▼

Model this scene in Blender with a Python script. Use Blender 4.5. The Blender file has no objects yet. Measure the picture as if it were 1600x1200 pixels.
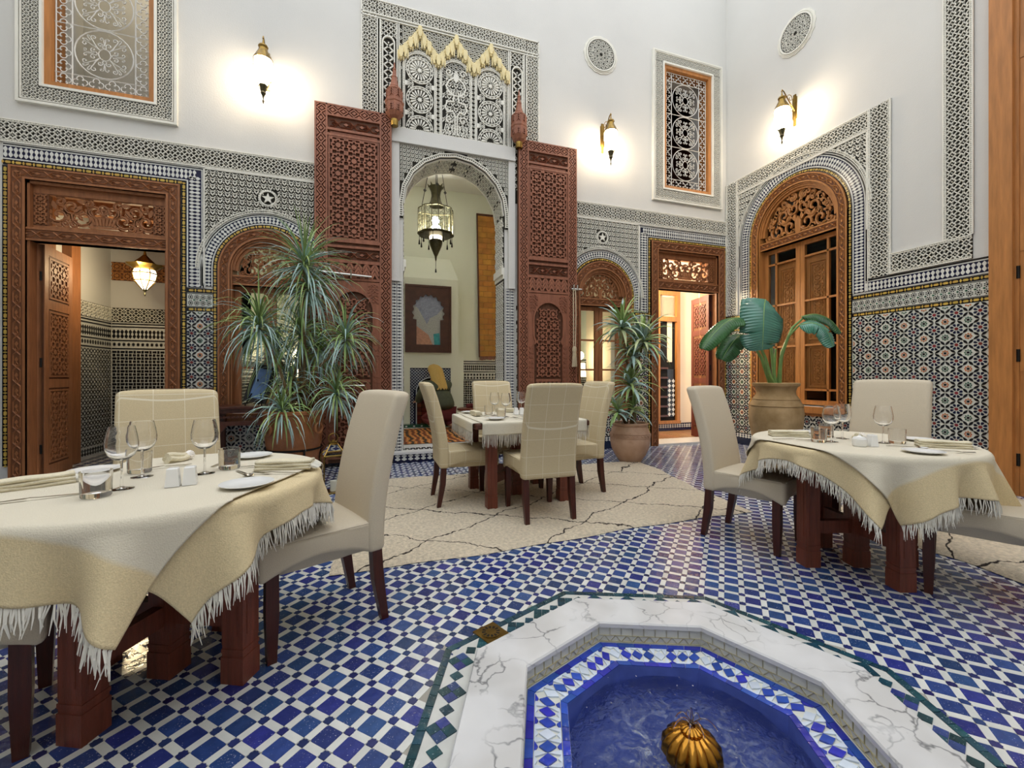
import bpy, bmesh, math, random
import numpy as np
from math import pi, sin, cos, sqrt, radians as R
from mathutils import Matrix, Vector
from mathutils.geometry import tessellate_polygon

rnd = random.Random(7)
S = bpy.context.scene
COL = S.collection

# ------------------------------------------------------------ camera
cam_d = bpy.data.cameras.new('camera'); cam_d.sensor_width = 36; cam_d.lens = 665 / 1600 * 36
cam_d.shift_y = -12 / 1600; cam_d.clip_start = .05; cam_d.clip_end = 100
cam = bpy.data.objects.new('camera', cam_d); COL.objects.link(cam)
cam.location = (0, 0, 1.15); cam.rotation_euler = (R(90), 0, R(-18.3)); S.camera = cam
# ------------------------------------------------------------ sky over the open courtyard
W = bpy.data.worlds.new('sky'); S.world = W; W.use_nodes = True
bg = W.node_tree.nodes['Background']; bg.inputs[0].default_value = (.92, .955, 1.0, 1); bg.inputs[1].default_value = 1.95
S.view_settings.view_transform = 'Standard'; S.view_settings.look = 'None'
S.view_settings.exposure = 0.22; S.view_settings.gamma = 1; S.view_settings.use_curve_mapping = False

# ------------------------------------------------------------ materials
def lin(h):
    h = h.lstrip('#'); o = []
    for i in (0, 2, 4):
        c = int(h[i:i+2], 16) / 255
        o.append(c / 12.92 if c <= .04045 else ((c + .055) / 1.055) ** 2.4)
    return o
MAT = {}
def mat(name, col, rough=.5, var=.12, scale=6., bump=0., bscale=40., metal=0., col2=None, island=0., coat=0., stretch=None, trans=0., ior=1.45, emit=0., ecol=None, thr=None, spec=.5, sss=0.):
    m = bpy.data.materials.new(name); m.use_nodes = True; nt = m.node_tree; N = nt.nodes; L = nt.links
    b = N['Principled BSDF']; b.inputs['Roughness'].default_value = rough; b.inputs['Metallic'].default_value = metal
    b.inputs['IOR'].default_value = ior; b.inputs['Specular IOR Level'].default_value = spec
    if coat: b.inputs['Coat Weight'].default_value = coat; b.inputs['Coat Roughness'].default_value = .08
    if trans: b.inputs['Transmission Weight'].default_value = trans
    c1 = lin(col); c2 = lin(col2) if col2 else [min(1, x * (1 + var)) for x in c1]; ca = c1 if col2 else [x * (1 - var) for x in c1]
    tc = N.new('ShaderNodeTexCoord'); src = tc.outputs['Object']
    if stretch:
        mp = N.new('ShaderNodeMapping'); mp.inputs['Scale'].default_value = stretch; L.new(src, mp.inputs[0]); src = mp.outputs[0]
    nz = N.new('ShaderNodeTexNoise'); nz.inputs['Scale'].default_value = scale; nz.inputs['Detail'].default_value = 4; L.new(src, nz.inputs['Vector'])
    rp = N.new('ShaderNodeValToRGB'); lo, hi = thr or (.3, .7); rp.color_ramp.elements[0].position = lo; rp.color_ramp.elements[1].position = hi
    rp.color_ramp.elements[0].color = (*ca, 1); rp.color_ramp.elements[1].color = (*c2, 1); L.new(nz.outputs['Fac'], rp.inputs[0])
    out = rp.outputs[0]
    if island:
        ge = N.new('ShaderNodeNewGeometry'); oi = N.new('ShaderNodeObjectInfo'); ad = N.new('ShaderNodeMath'); ad.operation = 'ADD'
        L.new(ge.outputs['Random Per Island'], ad.inputs[0]); L.new(oi.outputs['Random'], ad.inputs[1])
        fr = N.new('ShaderNodeMath'); fr.operation = 'FRACT'; L.new(ad.outputs[0], fr.inputs[0])
        mr = N.new('ShaderNodeMapRange'); mr.inputs['To Min'].default_value = 1 - island; mr.inputs['To Max'].default_value = 1 + island; L.new(fr.outputs[0], mr.inputs[0])
        m7 = N.new('ShaderNodeMath'); m7.operation = 'MULTIPLY'; m7.inputs[1].default_value = 7.31; L.new(fr.outputs[0], m7.inputs[0])
        f2 = N.new('ShaderNodeMath'); f2.operation = 'FRACT'; L.new(m7.outputs[0], f2.inputs[0])
        mh = N.new('ShaderNodeMapRange'); mh.inputs['To Min'].default_value = .5 - .06 * island; mh.inputs['To Max'].default_value = .5 + .06 * island; L.new(f2.outputs[0], mh.inputs[0])
        hs = N.new('ShaderNodeHueSaturation'); L.new(mr.outputs[0], hs.inputs['Value']); L.new(mh.outputs[0], hs.inputs['Hue']); L.new(out, hs.inputs['Color']); out = hs.outputs[0]
    L.new(out, b.inputs['Base Color'])
    if bump:
        n2 = N.new('ShaderNodeTexNoise'); n2.inputs['Scale'].default_value = bscale; n2.inputs['Detail'].default_value = 3; L.new(src, n2.inputs['Vector'])
        bp = N.new('ShaderNodeBump'); bp.inputs['Strength'].default_value = bump; bp.inputs['Distance'].default_value = .01
        L.new(n2.outputs['Fac'], bp.inputs['Height']); L.new(bp.outputs[0], b.inputs['Normal'])
    if emit:
        b.inputs['Emission Color'].default_value = (*lin(ecol or col), 1); b.inputs['Emission Strength'].default_value = emit
    MAT[name] = m; return m

mat('plaster', '#D2D1CC', .85, .03, 1.2, .12, 60)
mat('plaster_room', '#DFE3D4', .85, .04, 1.0, .1, 60)
mat('plaster_pink', '#F3E2C8', .85, .03, 1.0, .1, 60)
mat('stucco', '#E3E1D6', .8, .05, 3)
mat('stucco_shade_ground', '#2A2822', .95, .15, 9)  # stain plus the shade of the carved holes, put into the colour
mat('muqarnas', '#E2D3A2', .75, .1, 12)
mat('grout', '#CFD0C6', .6, .08, 5)
mat('floor_grout', '#9E9A90', .6, .15, 5)
mat('tile_white', '#D3D4CF', .16, .07, 14, .05, 25, island=.10, spec=.6)
mat('tile_blue', '#2D407A', .13, .16, 30, .25, 30, island=.3, spec=.7)
mat('tile_dot', '#2B3566', .16, .15, 30, island=.3, spec=.6)
mat('tile_navy', '#161E3C', .18, .15, 20, island=.3)
mat('tile_black', '#14161B', .2, .2, 20, island=.3)
mat('tile_yellow', '#BF9F4C', .25, .12, 20, island=.15)
mat('tile_green', '#2F5C49', .2, .15, 20, island=.3)
mat('tile_teal', '#20434F', .14, .2, 20, .2, 30, island=.35)
mat('tile_red', '#7A2B2C', .22, .15, 20, island=.2)
mat('tile_orange', '#B8682F', .22, .15, 20, island=.2)
mat('tile_ink', '#151C33', .18, .2, 20, island=.35)
mat('tile_cream', '#C6BB90', .35, .12, 20, .1, 30, island=.12)
mat('basin_tile', '#5668B6', .2, .15, 12)
mat('tile_cobalt', '#2C43A6', .1, .15, 20, .2, 30, island=.25, spec=.7)
mat('tile_pale', '#C9D3E0', .14, .08, 20, .1, 30, island=.1, spec=.6)
mat('tile_brown', '#9A6F4C', .35, .2, 12, island=.2)
mat('marble', '#DEDEDE', .2, 0, 3.2, col2='#CFCFD0')
mat('marble_step', '#D9D8D6', .3, .06, 4)
mat('cedar', '#98623C', .5, .22, 5, .25, 70, stretch=(6, 6, .7))
mat('cedar_shade_ground', '#6E4428', .65, .2, 8, stretch=(6, 6, .7))  # darker stained backing that also paints in the shade between carvings
mat('cedar_light', '#B1763F', .42, .2, 5, .15, 70, stretch=(6, 6, .6))
mat('portal_wood', '#8F5A43', .55, .2, 5, .3, 80, stretch=(6, 6, .7))
mat('portal_shade_ground', '#58341F', .7, .2, 8, stretch=(6, 6, .7))  # backing darkened so the portal's carved grooves read as shaded
mat('wood_red', '#703A2A', .33, .3, 6, .2, 60, stretch=(8, 8, .8))
mat('wood_worn', '#9B6238', .55, .3, 20)
mat('wood_dark', '#42190F', .3, .3, 8, .1, 60, stretch=(8, 8, .8))
mat('wood_brown', '#50291A', .35, .25, 6, stretch=(5, 5, .8))
mat('door_red', '#632B21', .5, .2, 6, .2, 70, stretch=(6, 6, .7))
mat('linen', '#CABEA8', .9, .05, 260, .2, 300)
mat('cloth', '#D6C49C', .95, .09, 180, .35, 260)
mat('cloth_pale', '#D9D3C0', .95, .07, 180, .35, 260)
mat('fringe', '#E6E3D8', .95, .05, 50)
mat('napkin', '#DCD3B8', .95, .07, 160, .3, 240)
mat('porcelain', '#ECECEA', .12, .01, 3)
mat('steel', '#B9B7B0', .18, .1, 10, metal=1)
mat('iron', '#22201D', .5, .2, 20, metal=.6)
mat('grille_white', '#D5D3CC', .5, .06, 20)
mat('brass', '#8F743C', .3, .25, 20, metal=1)
mat('brass_dark', '#4E4A36', .4, .25, 20, metal=.8)
mat('gold_wet', '#9A6A26', .2, .3, 14, metal=1, col2='#C08A3A', bump=.2, bscale=20)
mat('glass', '#FFFFFF', .02, 0, 3, trans=1, ior=1.45)
mat('pane', '#F4F6F2', .03, 0, 3, trans=1, ior=1.15)
mat('pane_dark', '#0E1714', .06, .3, 3, spec=.7)
mat('terracotta', '#AC7046', .38, .14, 5, .25, 30, col2='#875632')
mat('terracotta_pale', '#C0A089', .85, .12, 7, .35, 40, col2='#AA886E')
mat('clay_jar', '#B79B72', .85, 0, 6, .35, 30, col2='#95794F')
mat('soil', '#2E2219', .95, .3, 30, .6, 40)
mat('leaf_green', '#8FA968', .38, .2, 9, island=.35)
mat('leaf_blue', '#A3BFBA', .3, .2, 9, island=.3)
mat('leaf_stripe', '#C3CF9E', .4, .12, 9, island=.2)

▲

**Written instruction:** Write out the lines from the start of the material to the line with "S.view_settings.exposure = 0.22;", inclusive and exactly. Skip the pictures.

**Result below:**
Model this scene in Blender with a Python script. Use Blender 4.5. The Blender file has no objects yet. Measure the picture as if it were 1600x1200 pixels.
import bpy, bmesh, math, random
import numpy as np
from math import pi, sin, cos, sqrt, radians as R
from mathutils import Matrix, Vector
from mathutils.geometry import tessellate_polygon

rnd = random.Random(7)
S = bpy.context.scene
COL = S.collection

# ------------------------------------------------------------ camera
cam_d = bpy.data.cameras.new('camera'); cam_d.sensor_width = 36; cam_d.lens = 665 / 1600 * 36
cam_d.shift_y = -12 / 1600; cam_d.clip_start = .05; cam_d.clip_end = 100
cam = bpy.data.objects.new('camera', cam_d); COL.objects.link(cam)
cam.location = (0, 0, 1.15); cam.rotation_euler = (R(90), 0, R(-18.3)); S.camera = cam
# ------------------------------------------------------------ sky over the open courtyard
W = bpy.data.worlds.new('sky'); S.world = W; W.use_nodes = True
bg = W.node_tree.nodes['Background']; bg.inputs[0].default_value = (.92, .955, 1.0, 1); bg.inputs[1].default_value = 1.95
S.view_settings.view_transform = 'Standard'; S.view_settings.look = 'None'
S.view_settings.exposure = 0.22; S.view_settings.gamma = 1; S.view_settings.use_curve_mapping = False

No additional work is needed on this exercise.